I'm still wrapping my brain around that last epiphany. The idea of not scrapping every photo of my entire life is so enchanting to contemplate. I keep contemplating it. And running barefoot through it. I'm rolling around on the floor tossing the thought up into the air and laughing over it.

The next thought I'm addressing is to get rid of all of my paper stuff. I sort of want to do this and sort of don't. I realized that I like having the tools to do things and I like being able to just reach out and grab what I need to do something. The problem is that I'm not doing much with paper these days. Perhaps I need to get back to paper, so I can finish off the projects I've got in the pipeline and close up my shop smoothly.

I don't want to trickle off to nothing and have stuff all in a mess that must be sorted out when I have already damaged it through poor storage or something like that.

Sunday, June 7, 2009

Epiphany!

At the crop on Friday, I was looking through the photos that I'd scanned earlier that week and thinking that I didn't want to scrap all of those photos. I got one photo done and I could not bring myself to work on the rest. I was just sitting and looking at them and dreading having to come up with layouts for all those photos as well as all the photos from my childhood that I haven't scanned yet.

Then the epiphany struck. I do NOT need to scrap every photo I've got of friends and family throughout my entire life. Nope. I don't need to scrap them at all. I was only starting that task because other scrappers said that was their goal. It wasn't my goal. I had been telling myself that I should store those photos, sort them, file them, scan them... Frankly, if the house were to burn down, there are very few that I'd cry over losing. If I care so little about those photos, why would I want to scrap them?

I talked it over with hubby, who has very few photos of his own family. He's of the opinion that I should scan the few that I really like, to have a back-up copy, and put them all into slip-pocket albums and be done with them. I agree. Why do I have to do something just because someone else thinks it is important? I'm not going to scrap my entire life because someone else thinks that they need to do that. I'm going to scrap from when I started scrapping, which was shortly before I got married in February of 2007. From that point backwards in time, whatever I want to scrap is bonus. It certainly isn't required.

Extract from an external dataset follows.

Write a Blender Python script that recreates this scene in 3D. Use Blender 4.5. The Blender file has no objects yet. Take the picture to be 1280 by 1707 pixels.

I have no children. What I do and create stops with me. One of my life goals is not to become one of those little old ladies who lives in a huge house full of oddball stuff that must be cleared out when they die. Oh, ugh. I want to go out with all ends tied up, a tidy house with minimal junk and a lot of memories of fun things that I did during my life. Those memories will be in my head, they won't be in a bunch of things that surround me.

Friday, June 5, 2009

Blinking Ads are Annoying

I logged in to one of the few websites that sell digital kits that I like and found that they have a really annoying, bright, blinking ad at the bottom of every page. It was so annoying that I only put one item into my wish list. Then I wrote them a comment about their horrible blinking ad and I left the website. I think the blinking ad will stay up for a week and then it will be gone. I'm not planning on going back and doing any significant shopping until that ad is no longer there.

Call me a curmudgeon but the ad is annoying, distracting, and it is for a product that I have less than zero interest in. If it were free, I wouldn't bother to download it. Instead of making an additional sale, they drove off a customer.

Thursday, June 4, 2009

Scanning continues

I continue to work through this album of photos. I'm scanning a few pages of photos each day. I have gotten more of this album scanned than I thought I would in such a short time. I was thinking that I'd be a success at scanning, and then I pulled out one of my boxes of photos. Agghh. I've got so much scanning to do that I have no idea how I'll get it all done without melting down my scanner.

There's a place that will scan all of the photos you can fit into a certain sized box for a flat fee. I'm tempted, I'm really tempted. When I first looked at it, I didn't think I had that many photos, but I do.

Monday, June 1, 2009

Forums?

I read several scrapbooking forums. Why? Because they often give me links to useful data. Today's useful link was to a discussion on a different forum where the lady gave directions on how to create a keyword list in a .txt format (use a new line for each keyword, tab in to indicate sub-groupings) and then import the file and either add to your current keyword list or delete the old one and install the new one.

If you can import, you can export. So I clicked on the icon at the top right of the keywords palette in Bridge and sure enough, I could export my list of keywords. I did that and then checked in the My Documents directory. There was a .txt file with all of my keywords in it! I knew there was a way to do this and I really wanted to make sure that I backed up that keywords list somewhere. I just didn't want to go digging through the documentation to figure it out. Now I don't have to because I learned it on a forum.